DIVO: The Total Return Compromise
DIVO is the outlier on the list, and the one most often skipped on a basic yield screen. The fund holds a concentrated portfolio of roughly 20 to 25 high-quality dividend-paying blue chips, and Capital Wealth Planning tactically writes covered calls on individual holdings rather than on the full portfolio. When implied volatility is rich on a specific name, calls go on. When it is not, the fund collects dividends and lets the underlying stocks appreciate.
The selective approach produces a lower headline yield, in the 5% range, but preserves more upside than a fully overwritten strategy. That shows up in performance: DIVO is up 20% over the past year and 67% over five years, with shares around $46. Over a longer window, the fund has returned 209% since its inception in December 2016. The expense ratio is 0.56%, and net assets sit at roughly $7.1 billion.

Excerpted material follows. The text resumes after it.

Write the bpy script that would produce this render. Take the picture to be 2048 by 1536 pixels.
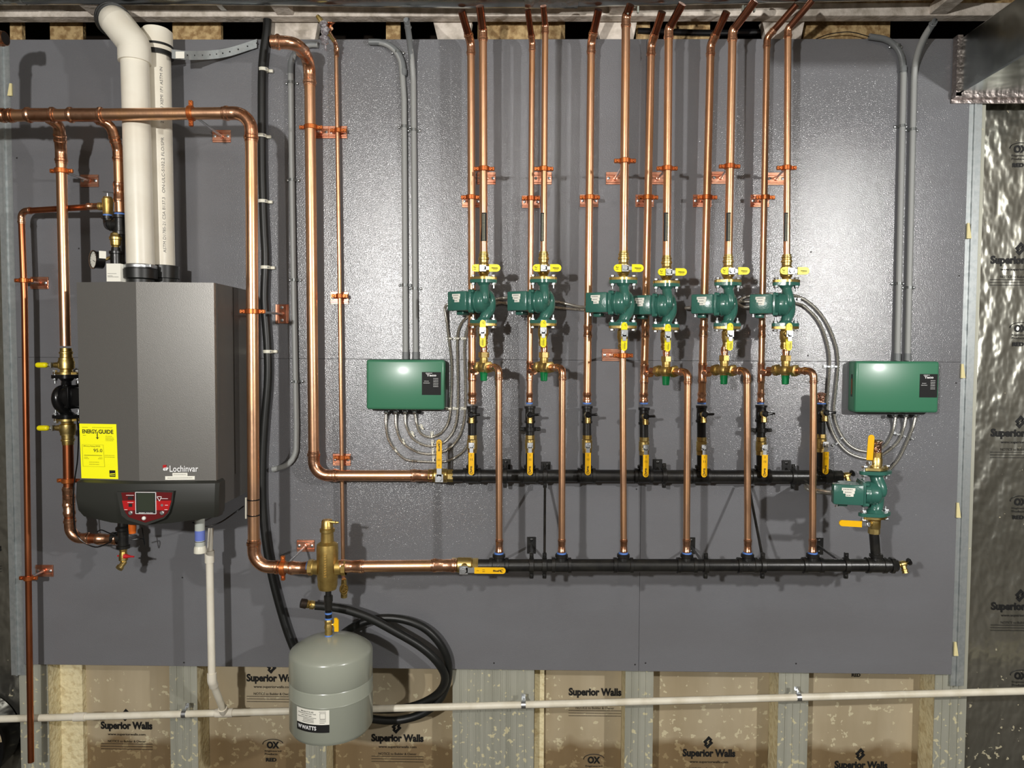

The issue here is concentration. Because it holds only 20 to 25 stocks, a rough quarter from one top name will swing the fund much more than it would with a more diverse book like JEPI. Plus, if you’re just chasing the biggest yield you can find, DIVO probably isn’t the right fit for you.
Which Fund Fits Which Investor
The three funds line up cleanly along the income, structure, and tax axes. SPYI is the strongest fit for taxable accounts where Section 1256 treatment matters and the investor wants the highest current distribution. JEPI is the default for tax-deferred accounts seeking scale, liquidity, and a long enough track record to evaluate through a real drawdown. DIVO is the choice for investors willing to accept a 5% yield in exchange for a total-return profile closer to the underlying market, which, over the past year, produced a 29% S&P 500 return that more aggressive overweights could not fully capture.
The phrase “without touching principal” only holds when the underlying equity market cooperates. All three funds have benefited from the same rising tide, and a sustained decline in large caps would test how much of each distribution is income versus return of capital. The mechanics described here are what determine which fund holds up best when that test arrives.